- [Problem to solve]:
Print the listing from its top line through the line containing "at.data.foreach_set('value', vals)", nothing more, and leave out the pictures.

— start Recorded information —

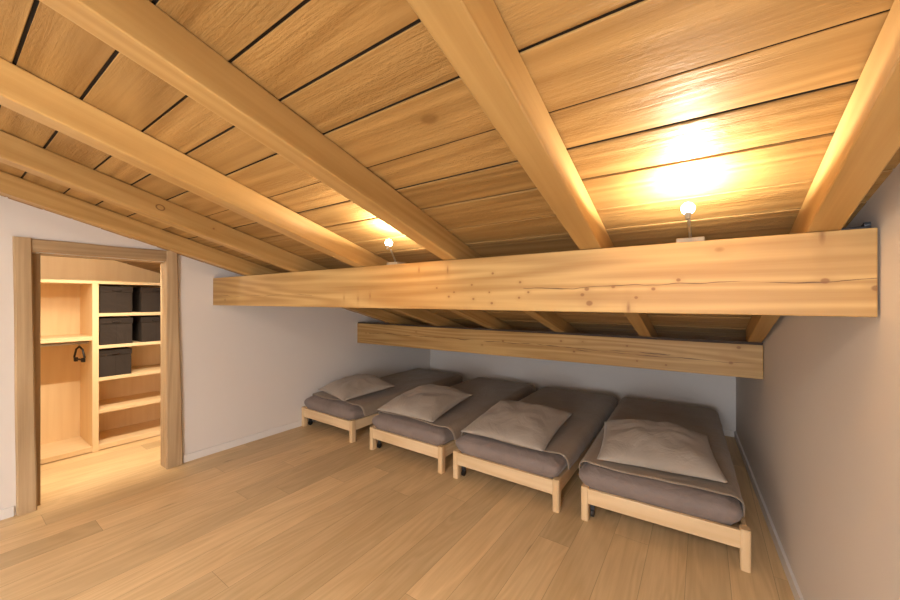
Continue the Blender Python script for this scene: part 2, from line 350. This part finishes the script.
# roof boards over a dark underlay, one ceiling
grooves = [0.145, 0.288, 0.448, 0.585, 0.734, 0.921, 1.074, 1.232, 1.430, 1.592]
y = 0.147; back = []
while y > -3.0: y -= rnd.choice((0.145, 0.155, 0.165, 0.18)); back.append(y)
y = 1.592; front = []
while y < 5.0: y += rnd.choice((0.145, 0.155, 0.165, 0.18)); front.append(y)
gl = sorted(back)+grooves+front
bm = bmesh.new(); lay = []
for i in range(len(gl)-1):
    a, b = gl[i]/CA, gl[i+1]/CA
    x = -5.35; t_all = []
    xs = [-5.35, rnd.choice((-1.05, -1.72, -2.4, -3.0)) if rnd.random() < 0.0 else 0.62, 0.62]
    nb = len(bm.verts); dz = rnd.uniform(-0.002, 0.003)
    box(bm, -5.35, 0.75, a+0.0042, b-0.0042, 0.0+dz, 0.022+dz, 0.0012, 1)
    bm.verts.ensure_lookup_table(); lay.append((nb, len(bm.verts), rnd.random()))
nf = len(bm.faces)
box(bm, -5.4, 0.85, -3.05/CA, 5.05/CA, 0.0045, 0.07)
bm.faces.ensure_lookup_table()
for f in bm.faces[nf:]: f.material_index = 1
ceil = struct('ceiling', bm, [M['board'], M['gap']], loc=(0, 0, ZD(0)), rot=(-A, 0, 0))
at = ceil.data.attributes.new('board_tone', 'FLOAT', 'POINT')
vals = [0.5]*len(ceil.data.vertices)
for a, b, r in lay:
    for k in range(a, b): vals[k] = r
at.data.foreach_set('value', vals)

# skirting
bm = bmesh.new(); box(bm, XL, XL+0.012, YR, 0.318, 0, 0.065, 0.002); box(bm, XL, XL+0.012, 1.262, YB, 0, 0.065, 0.002); struct('baseboard_left', bm, M['base'])
bm = bmesh.new(); prism_x(bm, [(YR, 0), (YB, 0), (YB, 0.065), (YR, 0.065)], lambda y: XW(y)-0.014, lambda y: XW(y)); struct('baseboard_right', bm, M['base'])
bm = bmesh.new(); box(bm, XL+0.012, XW(YB)-0.014, YB-0.012, YB, 0, 0.065, 0.002); struct('baseboard_back', bm, M['base'])

# ------------------------------------------------------------------ rafters and purlins
RW = 0.085
names = [(-3.130, 'honey pine rafter nearest the left wall, slanting just above the door frame'),
         (-2.450, 'honey pine rafter second from the left wall, with a ring shaped knot on its side'),
         (-1.772, 'pale pine rafter ending just left of the left glowing bulb'),
         (-1.092, 'pale pine rafter ending just right of the left glowing bulb'),
         (-0.410, 'pale pine rafter between the two bulbs, lit white along its right side'),
         (0.251, 'pine rafter beside the right wall, lit on its left face by the right bulb')]
for i, (x, lab) in enumerate(names):
    ye, wd = (YB-0.04, RW) if i < 5 else (3.34, 0.076)
    bm = bmesh.new(); box(bm, -wd/2, wd/2, (YR+0.02)/CA, ye/CA, 0.0, RH-0.003, 0.006, 3)
    tag(obj('rafter', bm, M['rafter_ring' if i == 1 else 'rafter'], loc=(x+RW/2, 0, ZR(0)), rot=(-A, 0, 0)), lab, 'rafter', 'roof rafters')
bm = bmesh.new(); yp = 1.5
prism_x(bm, [(yp, 1.372), (yp+0.18, 1.372), (yp+0.18, ZR(yp+0.18)-0.003), (yp, ZR(yp)-0.003)], XL+0.001, 0.399, 0.004)
tag(obj('purlin', bm, M['purlin']), 'large pale pine beam across the room carrying both bulbs', 'beam')
bm = bmesh.new(); yq = 3.21
prism_x(bm, [(yq, 0.858), (yq+0.16, 0.858), (yq+0.16, ZR(yq+0.16)-0.020), (yq, ZR(yq)-0.020)], XL+0.001, XW(yq)-0.004, 0.004)
for v in bm.verts:
    if v.co.z < 0.9: v.co.z += 0.027*(v.co.x-XL)/4.06
low = tag(obj('purlin', bm, M['purlin_low']), 'lower cracked pine beam above the beds, behind the large beam', 'beam')
bm = bmesh.new(); prism_x(bm, [(yq+0.01, ZR(yq+0.01)-0.0195), (yq+0.15, ZR(yq+0.15)-0.0195), (yq+0.15, ZR(yq+0.15)-0.001), (yq+0.01, ZR(yq+0.01)-0.001)], XL+0.003, XW(yq)-0.006)
sh = obj('dark_strip', bm, M['beam_strip'], low); sh['label'] = 'dark strip along the top of the beam'  # thin dark strip between the beam top and the rafter undersides

# ------------------------------------------------------------------ bulbs on the purlin
def lamp(label, bx, px, by=1.28, bz=1.69):
    zp = ZR(1.545)-0.004
    t = thing('wall_lamp', label, 'lamp', (px, 1.545, zp), 0, 'bare bulbs on the large beam')
    bm = bmesh.new(); box(bm, -0.042, 0.042, -0.030, 0.045, -0.012, 0.030, 0.004); obj('base_plate', bm, M['plate'], t, rot=(-A*0.0, 0, 0))
    dx = bx-px; dy = by-1.545; dz = bz-zp
    bm = bmesh.new(); tube(bm, [(0, -0.005, 0.024), (dx*0.05, -0.012, 0.036), (dx*0.3, dy*0.3, dz*0.55), (dx*0.72, dy*0.72, dz*0.78)], 0.0045); obj('stem', bm, M['steel'], t, smooth=True)
    d = Vector((dx*0.28, dy*0.28, dz*0.22)).normalized(); c = Vector((dx, dy, dz))
    up = Vector((0, SL, 1)).normalized()
    bm = bmesh.new(); cyl(bm, c-up*0.034, c-up*0.014, 0.006, 0.009); obj('socket', bm, M['plate'], t, smooth=False)
    sp = light('uplight', 'SPOT', (0, 0, 0), UPLIGHT_POWER, BULB_COL[:3], spot_size=R(176), spot_blend=0.12, shadow_soft_size=0.018)
    sp.parent = t; sp.location = c+up*0.022; sp.rotation_euler = (-Vector((0, 0.15, 1))).to_track_quat('Z', 'Y').to_euler()
    bm = bmesh.new()
    bmesh.ops.create_uvsphere(bm, u_segments=24, v_segments=16, radius=0.0175, matrix=Matrix.Translation(c))
    obj('bulb', bm, M['bulb'], t, smooth=True)
lamp('glowing bare bulb on the large beam between the rafters at left', -1.255, -1.462, 1.28, 1.698)
lamp('glowing bare bulb on the large beam at right, nearer the right wall', -0.035, -0.035)
bm = bmesh.new(); box(bm, -0.035, 0.04, -0.02, 0.02, 0, 0.012, 0.003); box(bm, 0.025, 0.04, -0.02, 0.02, 0.012, 0.024, 0.003)
tag(obj('metal_bracket', bm, M['bracket'], loc=(0.352, 1.535, ZR(1.535)-0.001), rot=(-A, 0, 0)), 'small dark metal bracket on the beam top at the right wall', 'bracket')

# ------------------------------------------------------------------ door frame of old timber
door = bpy.data.objects.new('door_1', None); COL.objects.link(door); door.location = (XL, 0.77, 0); door['kind'] = 'structure'; door['label'] = 'doorway framed in rough weathered timber'
def rough_post(x0, x1, y0, y1, z0, z1, seed, axis, b0=0.0, b1=0.0):
    """timber with slightly wandering arrises; b0, b1 shift the two sides at the foot"""
    t = bmesh.new(); n = 14; rings = []
    for i in range(n+1):
        f = i/n; j = lambda k: noise.noise(Vector((f*3.1, seed+k*3.7, 0.3)))*0.0055
        c = 0.007
        if axis == 'z':
            z = z0+(z1-z0)*f; ya = y0+b0*(1-f); yb = y1+b1*(1-f)
            pr = [(x0, ya), (x1-c, ya+j(0)), (x1+j(1), ya+c+j(0)), (x1+j(2), yb-c+j(3)), (x1-c, yb+j(3)), (x0, yb)]
            rings.append([t.verts.new((px-XL, py-0.77, z)) for px, py in pr])
        else:
            yy = y0+(y1-y0)*f
            pr = [(x0, z0), (x1-c, z0+j(0)), (x1+j(1), z0+c+j(0)), (x1+j(2), z1-c+j(3)), (x1-c, z1+j(3)), (x0, z1)]
            rings.append([t.verts.new((px-XL, yy-0.77, pz)) for px, pz in pr])
    k = 6
    for i in range(n):
        for q in range(k): t.faces.new((rings[i][q], rings[i][(q+1) % k], rings[i+1][(q+1) % k], rings[i+1][q]))
    t.faces.new(rings[0]); t.faces.new(rings[-1]); bmesh.ops.recalc_face_normals(t, faces=t.faces)
    return t
FX = XL+0.035
obj('post', rough_post(XL-0.04, FX, 0.312, 0.396, 0, 1.836, 1.0, 'z', 0.014, 0.020), M['old'], door)
obj('post', rough_post(XL-0.04, FX, 1.138, 1.214, 0, 1.836, 9.0, 'z', 0.000, 0.042), M['old'], door)
obj('lintel', rough_post(XL-0.04, FX-0.008, 0.392, 1.140, 1.746, 1.834, 5.0, 'y'), M['old_h'], door)
for (a, b) in ((0.390, 0.440), (1.136, 1.150)):
    bm = bmesh.new(); box(bm, -WT-0.008, -0.04, a-0.77, b-0.77, 0, 1.74, 0.003); obj('jamb', bm, M['old'], door)
bm = bmesh.new(); box(bm, -WT-0.008, -0.04, 0.440-0.77, 1.136-0.77, 1.734, 1.756, 0.003); obj('head_jamb', bm, M['old_h'], door)

# ------------------------------------------------------------------ wardrobe alcove
AX0, AX1, AY0, AY1 = -5.15, -4.66, -0.20, 1.80
bm = bmesh.new(); wall_piece(bm, AY0-0.30, AY1+0.3, 0, -5.27, -5.17); struct('wall_alcove_back', bm, M['ply_z'])
bm = bmesh.new(); wall_piece(bm, AY0-0.30, AY0-0.2, 0, -5.17, XL-WT); struct('wall_alcove_left', bm, M['ply_z'])
bm = bmesh.new(); wall_piece(bm, AY1+0.20, AY1+0.3, 0, -5.17, XL-WT); struct('wall_alcove_right', bm, M['ply_z'])
un = thing('shelving_unit', 'built-in pale wood wardrobe shelving seen through the doorway', 'shelving', (AX1, 0.888, 0))
def ub(name, x0, x1, y0, y1, z0, z1, m, bev=0.002):
    bm = bmesh.new(); box(bm, x0-AX1, x1-AX1, y0-0.888, y1-0.888, z0, z1, bev); return obj(name, bm, m, un)
ub('side_panel', AX0, AX1, AY0, AY0+0.03, 0, 1.60, M['ply_z']); ub('side_panel', AX0, AX1, AY1-0.03, AY1, 0, 1.60, M['ply_z'])
ub('divider_panel', AX0+0.012, AX1+0.004, 0.866, 0.910, 0, 1.572, M['ply_z'])
ub('top_panel', AX0, AX1, AY0+0.03, AY1-0.03, 1.572, 1.600, M['ply_y'])
ub('back_panel', AX0, AX0+0.012, AY0+0.03, AY1-0.03, 0.0, 1.572, M['ply_z'])
ub('bottom_panel', AX0+0.012, AX1, AY0+0.03, 0.866, 0.008, 0.052, M['ply_y']); ub('bottom_panel', AX0+0.012, AX1, 0.910, AY1-0.03, 0.008, 0.052, M['ply_y'])
ub('shelf', AX0+0.012, AX1, AY0+0.03, 0.866, 1.045, 1.080, M['ply_y'])
for zt in (0.380, 0.685, 0.990, 1.295): ub('shelf', AX0+0.012, AX1, 0.910, AY1-0.03, zt-0.030, zt, M['ply_y'])
bm = bmesh.new(); cyl(bm, (-0.14, AY0+0.03-0.888, 1.018), (-0.14, 0.866-0.888, 1.018), 0.0125); r_ = obj('clothes_rail', bm, M['steel'], un, smooth=False); r_['label'] = 'round steel hanging rail'
hg = thing('coat_hanger', 'small black clothes hanger on the rail in the alcove', 'hanger', (AX1-0.14, 0.805, 1.018), R(14))
bm = bmesh.new()
tube(bm, [(0.015*math.cos(a_), 0, 0.015*math.sin(a_)+0.0) for a_ in [R(d_) for d_ in range(-30, 215, 20)]]+[(-0.006, 0, -0.018), (0, 0, -0.035)], 0.0032); obj('hook', bm, M['steel'], hg, smooth=True)
bm = bmesh.new(); tube(bm, [(0, 0, -0.035), (0.05, 0, -0.06), (0.085, 0, -0.135), (0.08, 0, -0.155), (-0.08, 0, -0.155), (-0.085, 0, -0.135), (-0.05, 0, -0.06), (0, 0, -0.035)], 0.008); obj('shoulder_bar', bm, M['black'], hg, smooth=True)
for s_ in (-1, 1):
    bm = bmesh.new(); box(bm, s_*0.06-0.014, s_*0.06+0.014, -0.011, 0.011, -0.178, -0.138, 0.003); obj('clip', bm, M['black'], hg)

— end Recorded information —

- [Task solution]:
Continue the Blender Python script for this scene: part 2, from line 350. This part finishes the script.
# roof boards over a dark underlay, one ceiling
grooves = [0.145, 0.288, 0.448, 0.585, 0.734, 0.921, 1.074, 1.232, 1.430, 1.592]
y = 0.147; back = []
while y > -3.0: y -= rnd.choice((0.145, 0.155, 0.165, 0.18)); back.append(y)
y = 1.592; front = []
while y < 5.0: y += rnd.choice((0.145, 0.155, 0.165, 0.18)); front.append(y)
gl = sorted(back)+grooves+front
bm = bmesh.new(); lay = []
for i in range(len(gl)-1):
    a, b = gl[i]/CA, gl[i+1]/CA
    x = -5.35; t_all = []
    xs = [-5.35, rnd.choice((-1.05, -1.72, -2.4, -3.0)) if rnd.random() < 0.0 else 0.62, 0.62]
    nb = len(bm.verts); dz = rnd.uniform(-0.002, 0.003)
    box(bm, -5.35, 0.75, a+0.0042, b-0.0042, 0.0+dz, 0.022+dz, 0.0012, 1)
    bm.verts.ensure_lookup_table(); lay.append((nb, len(bm.verts), rnd.random()))
nf = len(bm.faces)
box(bm, -5.4, 0.85, -3.05/CA, 5.05/CA, 0.0045, 0.07)
bm.faces.ensure_lookup_table()
for f in bm.faces[nf:]: f.material_index = 1
ceil = struct('ceiling', bm, [M['board'], M['gap']], loc=(0, 0, ZD(0)), rot=(-A, 0, 0))
at = ceil.data.attributes.new('board_tone', 'FLOAT', 'POINT')
vals = [0.5]*len(ceil.data.vertices)
for a, b, r in lay:
    for k in range(a, b): vals[k] = r
at.data.foreach_set('value', vals)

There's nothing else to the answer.